Nigeria Labour Congress, NLC, lamented that the President’s speech did not address the anger of the protesters, especially the youths, saying the President heard the youths loud and clear but did not listen to them.
One of the leaders of NLC, said: “We are completely disappointed with the President’s speech. There was nothing concrete, as usual, it was all about promises. Yes, the President heard the protesters or the youths loud and clear, but sadly, the president did not listen to their demands or pains.
‘’How has the speech addressed the hunger in the land? How has the speech addressed the poverty inflicted by the government’s policies? How has the speech solved the immediate needs and demands of the protesters? “
Similarly, Nigeria Employers’ Consultative Association, NECA, urged the federal government to urgently address the myriads of economic contradictions strangulating the private sector to enable the economy open up and return to the path of rapid growth.
Reacting to the President’s nationwide address in response to the ongoing protest, the Director-General/Chief Executive of NECA, Mr.
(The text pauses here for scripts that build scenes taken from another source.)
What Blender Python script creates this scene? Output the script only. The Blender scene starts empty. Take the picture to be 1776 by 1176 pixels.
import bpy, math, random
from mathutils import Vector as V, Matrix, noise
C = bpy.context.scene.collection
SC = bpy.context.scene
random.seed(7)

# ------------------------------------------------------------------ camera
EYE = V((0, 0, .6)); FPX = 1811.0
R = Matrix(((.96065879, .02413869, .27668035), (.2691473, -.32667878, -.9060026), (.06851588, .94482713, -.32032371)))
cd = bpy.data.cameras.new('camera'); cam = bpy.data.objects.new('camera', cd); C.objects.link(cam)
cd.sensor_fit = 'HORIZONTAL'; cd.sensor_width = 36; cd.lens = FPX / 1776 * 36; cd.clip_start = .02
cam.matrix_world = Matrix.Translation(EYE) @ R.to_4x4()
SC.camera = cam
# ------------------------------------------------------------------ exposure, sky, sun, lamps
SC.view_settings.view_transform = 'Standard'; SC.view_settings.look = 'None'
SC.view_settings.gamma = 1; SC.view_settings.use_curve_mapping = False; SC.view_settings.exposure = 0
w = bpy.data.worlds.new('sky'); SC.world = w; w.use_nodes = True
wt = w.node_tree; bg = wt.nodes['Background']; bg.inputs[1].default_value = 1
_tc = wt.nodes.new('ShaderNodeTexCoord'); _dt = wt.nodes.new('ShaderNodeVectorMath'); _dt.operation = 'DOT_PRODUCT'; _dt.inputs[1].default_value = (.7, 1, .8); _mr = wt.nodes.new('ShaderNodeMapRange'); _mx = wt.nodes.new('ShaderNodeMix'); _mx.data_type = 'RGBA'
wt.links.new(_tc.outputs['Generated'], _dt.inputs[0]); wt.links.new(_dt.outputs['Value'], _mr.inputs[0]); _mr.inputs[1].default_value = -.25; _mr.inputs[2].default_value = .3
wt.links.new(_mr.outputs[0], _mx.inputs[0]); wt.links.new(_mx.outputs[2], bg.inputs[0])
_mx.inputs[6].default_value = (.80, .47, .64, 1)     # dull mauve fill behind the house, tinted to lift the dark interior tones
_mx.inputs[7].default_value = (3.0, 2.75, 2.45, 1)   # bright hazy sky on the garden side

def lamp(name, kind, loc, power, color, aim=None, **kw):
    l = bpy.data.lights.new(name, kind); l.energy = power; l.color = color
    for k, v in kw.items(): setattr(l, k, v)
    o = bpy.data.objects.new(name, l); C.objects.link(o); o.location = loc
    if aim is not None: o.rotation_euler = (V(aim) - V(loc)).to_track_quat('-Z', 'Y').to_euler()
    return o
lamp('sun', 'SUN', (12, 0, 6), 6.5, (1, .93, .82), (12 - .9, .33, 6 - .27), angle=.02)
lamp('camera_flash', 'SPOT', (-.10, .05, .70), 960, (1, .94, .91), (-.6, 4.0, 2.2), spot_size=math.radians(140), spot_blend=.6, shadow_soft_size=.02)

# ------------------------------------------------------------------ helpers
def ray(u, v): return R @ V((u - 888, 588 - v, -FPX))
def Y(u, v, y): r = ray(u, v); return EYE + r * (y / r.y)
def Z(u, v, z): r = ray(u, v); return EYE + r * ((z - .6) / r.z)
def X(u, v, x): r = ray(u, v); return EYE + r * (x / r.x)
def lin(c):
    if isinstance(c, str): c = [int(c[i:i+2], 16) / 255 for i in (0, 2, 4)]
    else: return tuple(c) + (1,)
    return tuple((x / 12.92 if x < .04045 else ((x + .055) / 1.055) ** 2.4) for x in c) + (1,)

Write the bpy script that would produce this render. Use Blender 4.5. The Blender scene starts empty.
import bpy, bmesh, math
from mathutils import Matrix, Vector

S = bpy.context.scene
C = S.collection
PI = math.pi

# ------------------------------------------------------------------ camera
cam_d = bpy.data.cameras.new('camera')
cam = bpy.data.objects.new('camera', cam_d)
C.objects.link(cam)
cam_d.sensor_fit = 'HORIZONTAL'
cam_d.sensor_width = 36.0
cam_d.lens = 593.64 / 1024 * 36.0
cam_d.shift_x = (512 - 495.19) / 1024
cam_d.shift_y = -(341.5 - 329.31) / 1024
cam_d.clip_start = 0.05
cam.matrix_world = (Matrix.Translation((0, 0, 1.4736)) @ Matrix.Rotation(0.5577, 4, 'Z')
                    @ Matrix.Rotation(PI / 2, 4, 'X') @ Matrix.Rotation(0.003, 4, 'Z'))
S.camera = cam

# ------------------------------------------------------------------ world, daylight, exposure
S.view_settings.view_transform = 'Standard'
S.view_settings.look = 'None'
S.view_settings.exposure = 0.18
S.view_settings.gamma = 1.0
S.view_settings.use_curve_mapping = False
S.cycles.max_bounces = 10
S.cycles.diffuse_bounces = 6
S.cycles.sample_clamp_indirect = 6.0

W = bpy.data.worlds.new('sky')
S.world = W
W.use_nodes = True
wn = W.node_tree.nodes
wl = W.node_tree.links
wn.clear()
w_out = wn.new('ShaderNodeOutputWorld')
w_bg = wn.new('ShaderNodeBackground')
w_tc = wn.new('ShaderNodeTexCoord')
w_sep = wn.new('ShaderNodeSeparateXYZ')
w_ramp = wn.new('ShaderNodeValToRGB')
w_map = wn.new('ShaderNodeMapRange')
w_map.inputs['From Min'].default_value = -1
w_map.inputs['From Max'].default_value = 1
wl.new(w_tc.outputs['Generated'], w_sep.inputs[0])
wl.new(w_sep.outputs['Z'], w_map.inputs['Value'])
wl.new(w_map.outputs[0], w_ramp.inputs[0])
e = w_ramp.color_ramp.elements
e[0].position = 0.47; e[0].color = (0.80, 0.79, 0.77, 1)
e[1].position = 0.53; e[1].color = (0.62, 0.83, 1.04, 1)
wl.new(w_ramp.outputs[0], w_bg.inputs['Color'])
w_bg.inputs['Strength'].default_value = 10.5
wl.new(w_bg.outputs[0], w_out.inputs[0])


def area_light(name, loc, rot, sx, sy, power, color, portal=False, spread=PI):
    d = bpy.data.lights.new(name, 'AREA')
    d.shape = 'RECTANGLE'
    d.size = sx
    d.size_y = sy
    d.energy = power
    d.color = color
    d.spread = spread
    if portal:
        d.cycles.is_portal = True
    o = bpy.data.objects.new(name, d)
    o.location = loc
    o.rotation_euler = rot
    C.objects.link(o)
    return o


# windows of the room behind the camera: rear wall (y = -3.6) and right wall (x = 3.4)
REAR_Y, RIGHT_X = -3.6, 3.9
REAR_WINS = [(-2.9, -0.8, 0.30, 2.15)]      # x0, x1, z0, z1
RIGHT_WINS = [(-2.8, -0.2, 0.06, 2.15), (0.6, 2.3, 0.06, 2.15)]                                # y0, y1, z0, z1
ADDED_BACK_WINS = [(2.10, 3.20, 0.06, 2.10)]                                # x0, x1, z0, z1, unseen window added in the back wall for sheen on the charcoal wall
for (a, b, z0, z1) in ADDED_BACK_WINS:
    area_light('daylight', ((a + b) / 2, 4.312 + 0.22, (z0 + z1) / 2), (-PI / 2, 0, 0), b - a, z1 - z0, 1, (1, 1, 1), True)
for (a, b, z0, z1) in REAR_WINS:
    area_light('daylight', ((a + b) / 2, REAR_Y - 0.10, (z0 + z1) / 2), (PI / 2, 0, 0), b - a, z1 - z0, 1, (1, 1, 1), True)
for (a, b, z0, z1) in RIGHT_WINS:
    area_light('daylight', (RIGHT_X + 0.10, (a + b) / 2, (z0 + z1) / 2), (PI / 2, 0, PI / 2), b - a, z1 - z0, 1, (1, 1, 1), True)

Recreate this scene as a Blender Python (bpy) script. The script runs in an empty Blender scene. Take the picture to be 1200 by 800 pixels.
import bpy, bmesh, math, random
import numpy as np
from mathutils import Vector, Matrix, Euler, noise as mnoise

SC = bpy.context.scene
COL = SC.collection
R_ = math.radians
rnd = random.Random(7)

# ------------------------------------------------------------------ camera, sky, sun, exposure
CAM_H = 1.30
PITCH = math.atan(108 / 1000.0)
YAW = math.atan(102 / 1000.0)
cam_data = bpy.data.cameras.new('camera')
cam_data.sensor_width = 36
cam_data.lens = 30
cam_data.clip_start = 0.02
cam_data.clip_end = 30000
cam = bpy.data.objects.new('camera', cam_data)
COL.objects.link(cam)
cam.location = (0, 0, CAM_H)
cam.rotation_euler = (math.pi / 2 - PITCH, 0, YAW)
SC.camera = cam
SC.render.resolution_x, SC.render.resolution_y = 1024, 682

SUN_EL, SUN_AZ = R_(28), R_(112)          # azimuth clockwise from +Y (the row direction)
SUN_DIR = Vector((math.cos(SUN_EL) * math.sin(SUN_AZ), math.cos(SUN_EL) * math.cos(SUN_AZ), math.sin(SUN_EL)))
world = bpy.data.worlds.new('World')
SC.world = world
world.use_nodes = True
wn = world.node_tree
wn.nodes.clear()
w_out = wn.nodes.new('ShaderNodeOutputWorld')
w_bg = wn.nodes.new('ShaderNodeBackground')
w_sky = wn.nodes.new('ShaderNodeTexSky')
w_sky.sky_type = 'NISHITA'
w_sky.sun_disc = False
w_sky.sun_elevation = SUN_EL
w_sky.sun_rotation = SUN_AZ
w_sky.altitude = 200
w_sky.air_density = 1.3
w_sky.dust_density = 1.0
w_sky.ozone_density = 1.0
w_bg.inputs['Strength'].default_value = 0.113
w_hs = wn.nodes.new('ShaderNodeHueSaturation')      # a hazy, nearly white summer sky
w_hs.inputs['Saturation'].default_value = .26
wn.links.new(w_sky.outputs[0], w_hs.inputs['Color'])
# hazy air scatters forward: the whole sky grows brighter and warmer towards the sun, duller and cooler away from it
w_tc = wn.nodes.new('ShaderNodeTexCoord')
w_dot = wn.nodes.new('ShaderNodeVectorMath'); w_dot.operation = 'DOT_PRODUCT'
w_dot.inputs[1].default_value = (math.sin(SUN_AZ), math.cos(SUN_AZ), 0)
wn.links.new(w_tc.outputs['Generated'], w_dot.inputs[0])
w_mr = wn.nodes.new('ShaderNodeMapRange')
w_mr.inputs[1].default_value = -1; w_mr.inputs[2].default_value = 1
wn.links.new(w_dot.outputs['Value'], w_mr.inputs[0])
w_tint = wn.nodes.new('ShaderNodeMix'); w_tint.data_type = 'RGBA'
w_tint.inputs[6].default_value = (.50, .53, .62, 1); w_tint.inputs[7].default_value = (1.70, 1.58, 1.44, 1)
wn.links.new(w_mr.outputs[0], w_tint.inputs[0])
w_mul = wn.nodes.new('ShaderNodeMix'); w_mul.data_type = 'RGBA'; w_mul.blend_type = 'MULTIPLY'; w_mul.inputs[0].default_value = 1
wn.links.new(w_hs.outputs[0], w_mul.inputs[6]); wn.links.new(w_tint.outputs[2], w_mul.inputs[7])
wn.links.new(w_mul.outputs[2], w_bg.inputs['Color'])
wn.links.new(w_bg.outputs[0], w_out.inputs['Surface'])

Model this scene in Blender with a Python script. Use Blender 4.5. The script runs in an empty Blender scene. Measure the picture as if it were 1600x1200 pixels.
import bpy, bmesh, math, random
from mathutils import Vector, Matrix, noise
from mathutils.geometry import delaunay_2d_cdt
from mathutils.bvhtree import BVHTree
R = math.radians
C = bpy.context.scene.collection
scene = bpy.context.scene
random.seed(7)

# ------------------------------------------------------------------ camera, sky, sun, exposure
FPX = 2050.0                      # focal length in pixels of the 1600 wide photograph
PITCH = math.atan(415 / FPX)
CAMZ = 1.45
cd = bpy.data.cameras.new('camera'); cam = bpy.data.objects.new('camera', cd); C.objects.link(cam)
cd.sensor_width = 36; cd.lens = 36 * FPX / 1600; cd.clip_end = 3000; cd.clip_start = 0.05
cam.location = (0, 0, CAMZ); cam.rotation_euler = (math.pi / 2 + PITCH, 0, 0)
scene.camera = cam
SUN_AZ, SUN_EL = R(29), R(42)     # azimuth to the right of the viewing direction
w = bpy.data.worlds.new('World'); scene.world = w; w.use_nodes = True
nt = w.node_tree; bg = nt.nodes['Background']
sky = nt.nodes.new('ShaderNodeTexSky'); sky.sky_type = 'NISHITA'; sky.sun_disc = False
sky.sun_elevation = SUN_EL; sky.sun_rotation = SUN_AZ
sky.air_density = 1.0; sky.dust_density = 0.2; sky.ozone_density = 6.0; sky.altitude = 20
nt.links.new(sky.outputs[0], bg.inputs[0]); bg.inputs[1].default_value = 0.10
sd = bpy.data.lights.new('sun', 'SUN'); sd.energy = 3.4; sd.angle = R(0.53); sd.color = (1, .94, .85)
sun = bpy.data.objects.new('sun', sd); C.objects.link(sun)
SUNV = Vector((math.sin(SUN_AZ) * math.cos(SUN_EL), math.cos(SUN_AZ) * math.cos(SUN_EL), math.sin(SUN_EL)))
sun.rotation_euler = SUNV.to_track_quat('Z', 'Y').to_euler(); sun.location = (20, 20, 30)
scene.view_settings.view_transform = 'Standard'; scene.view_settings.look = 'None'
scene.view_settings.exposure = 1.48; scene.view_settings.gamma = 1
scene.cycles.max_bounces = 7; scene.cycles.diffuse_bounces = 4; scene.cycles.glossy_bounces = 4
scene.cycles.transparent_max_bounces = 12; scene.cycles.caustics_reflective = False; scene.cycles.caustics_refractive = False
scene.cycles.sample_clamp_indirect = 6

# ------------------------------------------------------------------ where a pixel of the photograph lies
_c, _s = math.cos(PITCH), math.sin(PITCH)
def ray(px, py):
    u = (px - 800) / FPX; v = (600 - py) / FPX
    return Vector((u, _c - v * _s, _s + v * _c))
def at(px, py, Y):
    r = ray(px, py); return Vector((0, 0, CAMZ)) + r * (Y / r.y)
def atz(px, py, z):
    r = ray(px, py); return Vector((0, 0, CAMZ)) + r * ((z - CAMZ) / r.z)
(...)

Adewale-Smatt Oyerinde, said: “With the current rate at which businesses are declaring losses, especially in the real sector, the nation might be in for another round of business shutdown.
“Following the protests and the national address by President Bola Tinubu, urging protesters to sheath their swords, the Nigeria Employers’ Consultative Association, NECA, has joined the President to urge the protesters to embrace dialogue, while also requesting the government to urgently address the seeming economic contradictions that are strangulating the organized private sector and stopping it from fulfilling its role as the engine of development.”